Ainsi donc, une récente étude d’Inforisk révèle que les défaillances d’entreprises durant les six premiers mois de 2019 s’élèvent à 4.104, contre 3.760 en 2018. Le TPE sont concernées à 98,6% ! Autrement dit, ce sont les petites entités, les plus pourvoyeuses en main-d’œuvre (en principe du moins), qui disparaissent.

Pour notre très optimiste chef du gouvernement Saadeddine Elotmani, il faut po-si-ti-ver ! Et notre homme de brandir, au parlement, une comparaison osée : même si le taux de mortalité humaine augmente, la population ne se réduit pas. Fallait y penser, à celle-là… M. Elotmani explique donc que le taux des défaillances d’entreprises par rapport à la création d’entreprises s’a-mé-lio-re ! En effet, 4.104 entreprises ont disparu, et 21.370 ont vu le jour pour le 1er semestre 2019, nettement mieux qu’en 2018. Bigre… Mais pourquoi donc ces sociétés ne tiennent-elles pas le coup ?

Les raisons sont multiples… Et l’une des principales revient à la sous-capitalisation de ces entreprises, conduisant leurs gérants et/ou propriétaires à vivre de profits qui n’existent pas, et qui donc n’existeront jamais. L’autre raison, tout le monde la connaît mais personne n’ose vraiment en causer : il s’agit du secteur bancaire. Il aura fallu un discours solennel du...

chef de l’Etat, qui reprend la perception négative de l’opinion publique sur les banques, subjuguées par le profit rapide, pour que nos banques pensent à sortir de leur torpeur et de ne plus seulement prêter qu’aux riches !

Par ailleurs, le fisc et la CNSS ont fait leur job, recueillant des informations à donner le tournis, s’informatisant à tour de bras, et imprimant en conséquence un sérieux tour de vis aux finances des entreprises, habituées à ne rien payer mais à demander le maximum. Le problème est que si ces deux institutions sont dans leur droit, ce sont les entreprises qui en pâtissent, et l’emploi avec elles, et l’espoir au final. Enfin, les délais de paiement… 22 jours de moins certes qu’en 2017 pour le paiement des entreprises publiques, mais cela laisse néanmoins 56 jours de retards de règlement, presque deux mois. Et plus de 16 milliards de dettes non honorées, et des trésoreries étranglées, étouffées, agonisantes.
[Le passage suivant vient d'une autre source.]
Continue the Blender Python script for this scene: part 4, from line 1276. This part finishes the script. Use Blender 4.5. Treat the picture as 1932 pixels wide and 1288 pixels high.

Mais la raison la plus importante est que le Marocain semble ne pas être un entrepreneur accompli. Il est historiquement commerçant, négociant, rentier, fermier, usurier, mais pas entrepreneur au sens schumpétérien du terme, preneur de risques et créateur d’idées nouvelles. Ceux qui le sont ont été formés à l’étranger, et en général y restent. L’Etat a un rôle d’instruction à remplir.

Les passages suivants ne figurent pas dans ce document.